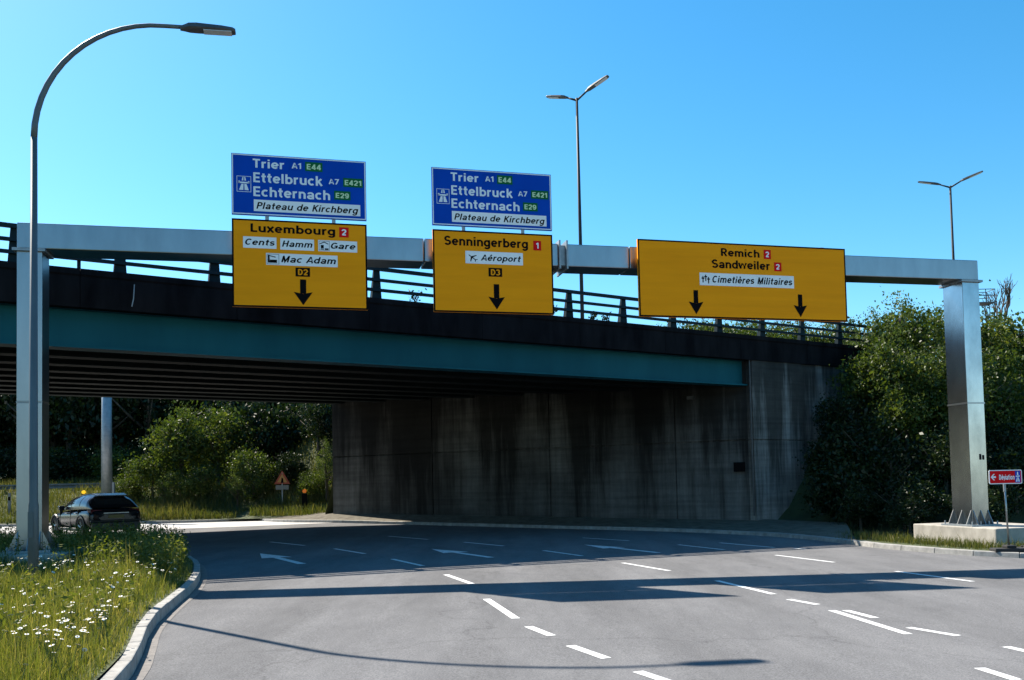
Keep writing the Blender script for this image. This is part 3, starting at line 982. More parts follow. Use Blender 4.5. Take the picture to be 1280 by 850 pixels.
def yellow_sign(u0, u1, zt_, zb_, label):
    return gsign('direction_sign', u0, u1, zt_, zb_, M['yellow'], M['black'], label, group='yellow overhead direction signs', border=.035)
s = yellow_sign(L0, L1, 7.424, 5.544, 'yellow Luxembourg sign with four white name plates and one arrow')
s.text('Luxembourg', .135, .76, .05, .145, M['black'], bold=.022)
s.badge('2', .79, .862, .045, .162, M['red'], M['white'])
for (txt, a, c, t0, t1, ts) in (('Cents', .08, .322, .20, .33, .095), ('Hamm', .35, .60, .205, .335, .36), ('Gare', .63, .925, .205, .335, .725), ('Mac Adam', .245, .775, .38, .515, .355)):
    pl_ = s.plate(a, c, t0, t1, M['white'], 'name_plate')
    s.text(txt, max(ts, a + .012), c - .012, t0 + .025, t1 - .035, M['black'], True, pl_, bold=.014)
    if txt == 'Gare':
        s.outline(a + .006, .715, t0 + .01, t1 - .01, .007, M['black'], 'station_symbol', pl_)
        s.poly([[(.642, .245), (.675, .222), (.706, .245), (.706, .255), (.675, .233), (.642, .255)], [(.650, .262), (.672, .262), (.672, .30), (.650, .30)], [(.680, .30), (.708, .30), (.708, .318), (.680, .318)], [(.648, .305), (.674, .305), (.674, .315), (.648, .315)]], M['black'], 'station_symbol', parent=pl_)
    if txt == 'Mac Adam':
        s.outline(a + .006, .34, t0 + .01, t1 - .01, .007, M['black'], 'factory_symbol', pl_)
        s.poly([[(.258, .40), (.27, .40), (.273, .49), (.258, .49)], [(.273, .455), (.325, .455), (.325, .49), (.273, .49)], [(.27, .405), (.315, .42), (.315, .43), (.27, .415)]], M['black'], 'factory_symbol', parent=pl_)
p_ = s.plate(.46, .567, .535, .637, M['black'], 'junction_badge')
s.text('D2', .478, .552, .552, .62, M['yellow'], parent=p_, bold=.03)
s.arrow(.515, .67, .965, .815, .045, .14)

s = yellow_sign(S0, S1, 7.40, 5.546, 'yellow Senningerberg sign with airport plate and one arrow')
s.text('Senningerberg', .094, .79, .075, .185, M['black'], bold=.022)
s.badge('1', .835, .902, .085, .205, M['red'], M['white'], .33)
pl_ = s.plate(.264, .744, .247, .40, M['white'], 'name_plate')
s.text('Aéroport', .39, .728, .285, .36, M['black'], True, pl_, bold=.014)
s.outline(.27, .37, .257, .392, .007, M['offwhite'], 'plane_symbol', pl_)
def rotpoly(P_, c, ang, sc):
    ca, sa = math.cos(ang), math.sin(ang)
    return [(c[0] + (x * ca - y * sa) * sc[0], c[1] + (x * sa + y * ca) * sc[1]) for x, y in P_]
plane = [[(-1, -.09), (.75, -.1), (1, 0), (.75, .1), (-1, .09)], [(-.1, -.1), (.28, -.1), (-.25, -.95), (-.45, -.95)], [(-.1, .1), (.28, .1), (-.25, .95), (-.45, .95)],
         [(-1, -.08), (-.8, -.08), (-1.05, -.4), (-1.18, -.4)], [(-1, .08), (-.8, .08), (-1.05, .4), (-1.18, .4)]]
s.poly([rotpoly(q, (.32, .325), R(-140), (.04, .052)) for q in plane], M['black'], 'plane_symbol', parent=pl_)
p_ = s.plate(.453, .566, .445, .552, M['black'], 'junction_badge')
s.text('D3', .472, .55, .463, .535, M['yellow'], parent=p_, bold=.03)
s.arrow(.516, .645, .955, .80, .045, .138)

s = yellow_sign(R0_, R1_, 7.406, 5.56, 'widest yellow sign, Remich and Sandweiler, with two arrows')
s.text('Remich', .386, .571, .072, .175, M['black'], bold=.022)
s.badge('2', .592, .627, .065, .188, M['red'], M['white'])
s.text('Sandweiler', .341, .62, .225, .335, M['black'], bold=.022)
s.badge('2', .641, .677, .228, .347, M['red'], M['white'])
pl_ = s.plate(.281, .736, .405, .57, M['white'], 'name_plate')
s.text('Cimetières Militaires', .341, .728, .44, .53, M['black'], True, pl_, bold=.014)
s.poly([[(x - .0025, t - .055), (x + .0025, t - .055), (x + .0025, t + .03), (x - .0025, t + .03)] for x, t in ((.297, .505), (.310, .485), (.323, .515))] +
       [[(x - .007, t - .035), (x + .007, t - .035), (x + .007, t - .02), (x - .007, t - .02)] for x, t in ((.297, .505), (.310, .485), (.323, .515))], M['black'], 'cross_symbol', parent=pl_)
s.arrow(.261, .64, .955, .79, .021, .068)
s.arrow(.764, .65, .955, .795, .021, .066)
# brackets that carry the signs on the beam
for u in (-5.35, -3.95, -1.1, .3, 3.6, 5.2, 6.6, 8.1):
    mb = MB()
    mb.box(u - .05, u + .05, -.17, -.003, bb(u) - .15, bt(u) + .12)
    mb.build('sign_bracket', M['zinc_dull'], GT)

# ------------------------------------------------------------------ street lamps
def lamp_head(parent, p0, p1, wd, name='lamp_head', lens=True):
    p0, p1 = Vector(p0), Vector(p1)
    d = (p1 - p0); L = d.length; d.normalize()
    side = d.cross(Vector((0, 0, 1))).normalized(); up = side.cross(d)
    mb = MB()
    st = [(0, .35, .035), (.08, .55, .055), (.16, .9, .075), (.3, 1, .08), (.75, 1, .06), (.95, .85, .045), (1, .6, .03)]
    n = len(st); v = []
    for t, wf, h in st:
        c = p0 + d * (L * t)
        for a, hh in ((-1, 0), (-.75, h), (.75, h), (1, 0), (.8, -.02), (-.8, -.02)):
            v.append(c + side * (wd / 2 * wf * a) + up * (hh if hh else 0))
    f = []
    for i in range(n - 1):
        for k in range(6):
            f.append((i * 6 + k, i * 6 + (k + 1) % 6, (i + 1) * 6 + (k + 1) % 6, (i + 1) * 6 + k))
    f.append(tuple(range(5, -1, -1))); f.append(tuple((n - 1) * 6 + k for k in range(6)))
    mb.add(v, f)
    o = mb.build(name, M['lamp_grey'], parent)
    if lens:
        ml = MB()
        c0, c1 = p0 + d * (L * .42), p0 + d * (L * .93)
        w = wd * .36
        q = [c0 - side * w, c1 - side * w, c1 + side * w, c0 + side * w]
        ml.hexa([p_ - up * .035 for p_ in q] + [p_ - up * .024 for p_ in q])
        ml.build('lens', M['lens'], o)
    return o

lz = g(-7.48, 13.58) + .2
SL = tag(empty('street_lamp', (-7.484, 13.582, lz)), 'tall grey street lamp with curved arm standing in the flower verge', 'street lamp')
dirv = Vector((-4.539 + 7.484, 14.282 - 13.582, 0)); reach = dirv.length; dirv.normalize()
mb = MB()
mb.tube([(0, 0, -.4), (0, 0, 1.2), (0, 0, 1.25), (0, 0, 7.35 - lz)], [.078, .075, .064, .05], 16)
pole = mb.build('pole', M['pole'], SL, smooth=True)
mb = MB(); mb.box(-.04, .04, -.09, -.075, .7, 1.1); mb.build('access_door', M['pole'], pole)
pts = []
r1, r2 = 1.95, 2.02
for k in range(15):
    a = math.pi / 2 * k / 14
    pts.append(dirv * (r1 * (1 - math.cos(a))) + Vector((0, 0, 7.34 - lz + r2 * math.sin(a))))
pts.append(dirv * 2.28 + Vector((0, 0, 9.37 - lz)))
mb = MB(); mb.tube(pts, [.05 - .018 * k / 15 for k in range(16)], 14); mb.build('arm', M['pole'], SL, smooth=True)
lamp_head(SL, dirv * 2.2 + Vector((0, 0, 9.34 - lz)), dirv * (reach + .05) + Vector((0, 0, 9.37 - lz)), .22)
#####
WHAT IS ASKED =
Reproduce the material above exactly, first line through the line that contains "s.arrow(.515, .67, .965, .815, .045, .14)", minus the pictures.

ANSWER TO THE TASK =
Keep writing the Blender script for this image. This is part 3, starting at line 982. More parts follow. Use Blender 4.5. Take the picture to be 1280 by 850 pixels.
def yellow_sign(u0, u1, zt_, zb_, label):
    return gsign('direction_sign', u0, u1, zt_, zb_, M['yellow'], M['black'], label, group='yellow overhead direction signs', border=.035)
s = yellow_sign(L0, L1, 7.424, 5.544, 'yellow Luxembourg sign with four white name plates and one arrow')
s.text('Luxembourg', .135, .76, .05, .145, M['black'], bold=.022)
s.badge('2', .79, .862, .045, .162, M['red'], M['white'])
for (txt, a, c, t0, t1, ts) in (('Cents', .08, .322, .20, .33, .095), ('Hamm', .35, .60, .205, .335, .36), ('Gare', .63, .925, .205, .335, .725), ('Mac Adam', .245, .775, .38, .515, .355)):
    pl_ = s.plate(a, c, t0, t1, M['white'], 'name_plate')
    s.text(txt, max(ts, a + .012), c - .012, t0 + .025, t1 - .035, M['black'], True, pl_, bold=.014)
    if txt == 'Gare':
        s.outline(a + .006, .715, t0 + .01, t1 - .01, .007, M['black'], 'station_symbol', pl_)
        s.poly([[(.642, .245), (.675, .222), (.706, .245), (.706, .255), (.675, .233), (.642, .255)], [(.650, .262), (.672, .262), (.672, .30), (.650, .30)], [(.680, .30), (.708, .30), (.708, .318), (.680, .318)], [(.648, .305), (.674, .305), (.674, .315), (.648, .315)]], M['black'], 'station_symbol', parent=pl_)
    if txt == 'Mac Adam':
        s.outline(a + .006, .34, t0 + .01, t1 - .01, .007, M['black'], 'factory_symbol', pl_)
        s.poly([[(.258, .40), (.27, .40), (.273, .49), (.258, .49)], [(.273, .455), (.325, .455), (.325, .49), (.273, .49)], [(.27, .405), (.315, .42), (.315, .43), (.27, .415)]], M['black'], 'factory_symbol', parent=pl_)
p_ = s.plate(.46, .567, .535, .637, M['black'], 'junction_badge')
s.text('D2', .478, .552, .552, .62, M['yellow'], parent=p_, bold=.03)
s.arrow(.515, .67, .965, .815, .045, .14)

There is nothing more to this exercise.